CINECAL: ONE SENTENCE REVIEWS

Wednesday, 31 October 2018

Big Game (2014)


Alone overnight in the Finnish wilderness taking part in a coming-of-age hunting ritual, a 13-year-old ends up protector, not hunter, of the President of the United States on the run from a psychotic Arab prince in German officer jodhpurs who has just downed Air Force One, and you just wish a movie with this sort of outlandish plot, one featuring Samuel L Jackson as POTUS, spent less time on the set-up and allowed more time for the 13-year-old to show his mettle and outsmart the baddies, not simply outrun them in comicbook-style for twenty minutes near the end.

★☆☆☆

CINECAL: ONE SENTENCE REVIEWS

Thursday, 30 March 2017

The Other Guys (2010)


Early on, hot-shot buddy cops, the sort of beefcakes that traditionally tear up the silver screen in action movies, die being stupidly heroic and into their macho places step desk cops Mark Wahlberg and Will Ferrell, a pair of Prius-driving, Little River Band-appreciating, wooden gun-bearing, bickering man-children, so the not very funny running gag here is that as a buddy cop movie, this drags its feet and is no The Nice Guys, no Central Intelligence, no Jump Street.

★☆☆☆☆

CINECAL: ONE SENTENCE REVIEWS

Wednesday, 1 February 2017

Split (2016)


I went into this horror thriller about three girls kidnapped by a man with 23 or perhaps 24 distinct personalities confident I had worked out in advance director M Night Shyamalan's trademark twist and I am pleased to say the always fascinating Split is not one of Shyamalan's bad films like Lady In The Water but a good one like Unbreakable in that it delivers a delicious curveball in the end that is as unexpected as it is dismaying (because my ending was less surprising but better and certainly what was intended, I think, before the marketing team's endscene got tacked-on instead).

★★★★☆

CINECAL: ONE SENTENCE REVIEWS

Wednesday, 10 August 2016

National Lampoon's Loaded Weapon 1 (1993)

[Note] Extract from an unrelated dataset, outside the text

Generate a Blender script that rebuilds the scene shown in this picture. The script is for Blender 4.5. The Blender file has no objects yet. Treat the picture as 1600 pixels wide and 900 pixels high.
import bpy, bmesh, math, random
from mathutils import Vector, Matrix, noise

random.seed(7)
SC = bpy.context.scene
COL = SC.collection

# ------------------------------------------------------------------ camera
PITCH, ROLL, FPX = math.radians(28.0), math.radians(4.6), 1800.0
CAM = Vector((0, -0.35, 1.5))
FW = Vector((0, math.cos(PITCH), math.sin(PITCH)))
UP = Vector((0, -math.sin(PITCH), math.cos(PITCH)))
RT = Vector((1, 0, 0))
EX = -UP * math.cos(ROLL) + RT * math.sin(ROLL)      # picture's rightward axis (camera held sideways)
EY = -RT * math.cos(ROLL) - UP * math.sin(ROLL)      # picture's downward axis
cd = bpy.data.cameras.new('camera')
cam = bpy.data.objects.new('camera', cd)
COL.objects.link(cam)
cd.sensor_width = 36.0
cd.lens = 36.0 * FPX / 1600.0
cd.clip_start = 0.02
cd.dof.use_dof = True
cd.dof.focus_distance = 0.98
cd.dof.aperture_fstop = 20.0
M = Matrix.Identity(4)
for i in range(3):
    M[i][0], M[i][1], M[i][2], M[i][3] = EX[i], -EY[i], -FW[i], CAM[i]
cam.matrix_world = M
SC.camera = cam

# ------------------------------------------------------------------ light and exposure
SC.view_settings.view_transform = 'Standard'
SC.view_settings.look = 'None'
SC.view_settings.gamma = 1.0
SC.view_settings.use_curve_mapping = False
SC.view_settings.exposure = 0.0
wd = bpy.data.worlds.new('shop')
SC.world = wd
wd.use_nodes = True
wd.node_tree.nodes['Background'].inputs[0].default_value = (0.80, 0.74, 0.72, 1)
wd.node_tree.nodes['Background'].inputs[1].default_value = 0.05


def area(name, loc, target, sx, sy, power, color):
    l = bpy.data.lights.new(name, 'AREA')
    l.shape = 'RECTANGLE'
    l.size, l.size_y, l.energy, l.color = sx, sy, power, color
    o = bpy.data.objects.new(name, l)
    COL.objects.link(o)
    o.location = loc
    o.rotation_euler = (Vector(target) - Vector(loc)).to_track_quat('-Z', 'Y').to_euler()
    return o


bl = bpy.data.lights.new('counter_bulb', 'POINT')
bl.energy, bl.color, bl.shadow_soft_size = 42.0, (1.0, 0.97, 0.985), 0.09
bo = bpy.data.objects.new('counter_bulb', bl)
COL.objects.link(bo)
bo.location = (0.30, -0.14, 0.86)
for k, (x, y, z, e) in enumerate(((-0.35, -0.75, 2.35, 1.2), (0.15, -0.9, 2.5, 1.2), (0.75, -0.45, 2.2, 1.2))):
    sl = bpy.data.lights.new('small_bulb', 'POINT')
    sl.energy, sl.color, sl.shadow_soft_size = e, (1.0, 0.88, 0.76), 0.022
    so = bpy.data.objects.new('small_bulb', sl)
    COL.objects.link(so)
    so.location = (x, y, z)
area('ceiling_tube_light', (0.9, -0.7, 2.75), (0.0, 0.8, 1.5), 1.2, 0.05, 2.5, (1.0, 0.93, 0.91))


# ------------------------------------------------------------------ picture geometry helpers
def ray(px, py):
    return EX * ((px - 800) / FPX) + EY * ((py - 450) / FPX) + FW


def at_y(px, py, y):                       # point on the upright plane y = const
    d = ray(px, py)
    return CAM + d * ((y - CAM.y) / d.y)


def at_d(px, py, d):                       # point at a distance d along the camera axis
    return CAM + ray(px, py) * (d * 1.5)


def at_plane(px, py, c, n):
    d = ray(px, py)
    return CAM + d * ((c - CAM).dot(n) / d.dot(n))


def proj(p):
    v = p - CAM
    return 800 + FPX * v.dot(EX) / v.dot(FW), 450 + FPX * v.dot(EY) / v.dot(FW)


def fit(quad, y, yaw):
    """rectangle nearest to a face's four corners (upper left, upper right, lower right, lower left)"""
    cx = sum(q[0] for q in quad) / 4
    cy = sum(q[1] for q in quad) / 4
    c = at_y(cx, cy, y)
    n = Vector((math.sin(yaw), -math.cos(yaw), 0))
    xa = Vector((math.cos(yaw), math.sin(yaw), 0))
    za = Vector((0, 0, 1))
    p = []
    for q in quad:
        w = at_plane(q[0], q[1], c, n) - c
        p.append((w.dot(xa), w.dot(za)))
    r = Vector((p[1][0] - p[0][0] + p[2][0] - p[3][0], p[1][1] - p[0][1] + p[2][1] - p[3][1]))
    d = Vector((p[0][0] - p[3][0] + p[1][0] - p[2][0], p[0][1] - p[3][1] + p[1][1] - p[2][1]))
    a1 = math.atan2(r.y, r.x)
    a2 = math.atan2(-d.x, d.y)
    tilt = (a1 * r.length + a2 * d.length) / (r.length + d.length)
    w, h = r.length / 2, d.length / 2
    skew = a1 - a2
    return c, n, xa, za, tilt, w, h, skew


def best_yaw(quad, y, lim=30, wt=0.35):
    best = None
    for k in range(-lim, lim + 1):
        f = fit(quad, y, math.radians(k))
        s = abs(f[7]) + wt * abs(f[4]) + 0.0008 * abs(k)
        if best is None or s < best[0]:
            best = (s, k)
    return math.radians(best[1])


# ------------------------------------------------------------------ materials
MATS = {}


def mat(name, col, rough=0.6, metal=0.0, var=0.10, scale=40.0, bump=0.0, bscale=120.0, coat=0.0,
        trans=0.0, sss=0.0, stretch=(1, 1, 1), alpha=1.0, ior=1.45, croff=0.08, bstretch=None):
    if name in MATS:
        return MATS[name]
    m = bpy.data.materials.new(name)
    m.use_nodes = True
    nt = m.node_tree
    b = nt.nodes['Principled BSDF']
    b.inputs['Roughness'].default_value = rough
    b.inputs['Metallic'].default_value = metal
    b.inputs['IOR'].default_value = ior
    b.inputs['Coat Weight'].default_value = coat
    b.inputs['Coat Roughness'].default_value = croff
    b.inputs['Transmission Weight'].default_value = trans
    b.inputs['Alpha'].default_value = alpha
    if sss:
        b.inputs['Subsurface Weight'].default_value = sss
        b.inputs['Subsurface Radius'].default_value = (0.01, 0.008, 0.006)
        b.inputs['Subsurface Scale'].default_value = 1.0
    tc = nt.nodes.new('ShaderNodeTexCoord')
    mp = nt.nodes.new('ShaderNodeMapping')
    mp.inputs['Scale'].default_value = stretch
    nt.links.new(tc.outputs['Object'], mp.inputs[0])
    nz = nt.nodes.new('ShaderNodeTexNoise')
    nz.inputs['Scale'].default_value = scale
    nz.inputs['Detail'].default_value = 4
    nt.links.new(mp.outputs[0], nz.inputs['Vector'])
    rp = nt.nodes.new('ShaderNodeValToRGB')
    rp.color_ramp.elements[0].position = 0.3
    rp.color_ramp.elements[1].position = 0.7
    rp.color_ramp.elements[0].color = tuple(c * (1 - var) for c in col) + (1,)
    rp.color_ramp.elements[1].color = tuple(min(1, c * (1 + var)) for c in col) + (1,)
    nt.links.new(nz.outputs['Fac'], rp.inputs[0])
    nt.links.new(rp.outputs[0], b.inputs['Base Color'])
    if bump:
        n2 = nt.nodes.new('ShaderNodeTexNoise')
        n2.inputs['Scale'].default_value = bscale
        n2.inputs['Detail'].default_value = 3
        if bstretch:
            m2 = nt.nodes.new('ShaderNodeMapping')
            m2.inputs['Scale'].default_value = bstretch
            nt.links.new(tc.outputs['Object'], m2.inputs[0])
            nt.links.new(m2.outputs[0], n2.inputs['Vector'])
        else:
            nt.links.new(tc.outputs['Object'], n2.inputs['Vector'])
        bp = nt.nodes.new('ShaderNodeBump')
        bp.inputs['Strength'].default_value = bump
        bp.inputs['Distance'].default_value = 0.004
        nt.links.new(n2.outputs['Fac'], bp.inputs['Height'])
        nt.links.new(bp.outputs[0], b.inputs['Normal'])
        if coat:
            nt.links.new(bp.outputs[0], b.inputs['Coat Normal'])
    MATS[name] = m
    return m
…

Even less funny than The Hungover Games and as puerile as Movie 43, this National Lampoon's comedy is a Lethal Weapon spoof featuring Emilio Estevez in the mulleted Riggs role and Samuel L Jackson in the Murtaugh role and is yet another film belonging to the bigger-than-you-realised Hollywood genre, dismal-comedies-that-you-can't-believe-really-famous-people-agreed-to-appear-in.

☆☆☆☆☆

CINECAL: ONE SENTENCE REVIEWS

Friday, 27 November 2015

Pulp Fiction (1994)

A series of interconnected noir vignettes comes to life under Quentin Tarantino's direction, in this pulp fiction romp as compulsively watchable today as it was upon its release in 1994.

★★★★☆

CINECAL: ONE SENTENCE REVIEWS

Thursday, 9 July 2015

Kingsman: The Secret Service (2014)

This La Femme Nikita story centres around a wayward British youth recruited to become a gentleman spy, and is a cartoony action flick that presents only a white teenage boys' fantasy of sophistication including, for instance, female prisoners willing to be coerced into anal sex in exchange for freedom. 

★★☆☆☆

CINECAL: ONE SENTENCE REVIEWS

Monday, 27 October 2014

Captain America: The Winter Soldier (2014)


This superhero action thriller on a mega-scale makes a couple of mistakes: 1) teaming the hero, Captain America alongside team mates with abilities that seem to one-up his own, and 2) ending with a glimpse of what is to come in the next inevitable instalment, leaving viewers exhausted at the thought of the whole tumultuous thing happening all over again, only with villains with a different skin...but, still, this is a very good superhero action from Marvel.

★★★☆☆

CINECAL: ONE SENTENCE REVIEWS 

Wednesday, 21 May 2014

Unbreakable (2000)


M Night Shyamalan has made some good movies and some stinkers, and this one with its hypnotic tone, Bruce Willis' gravitas as the sole survivor of a plane crash, and a clever slow shift of the story into an unexpected direction is terrific.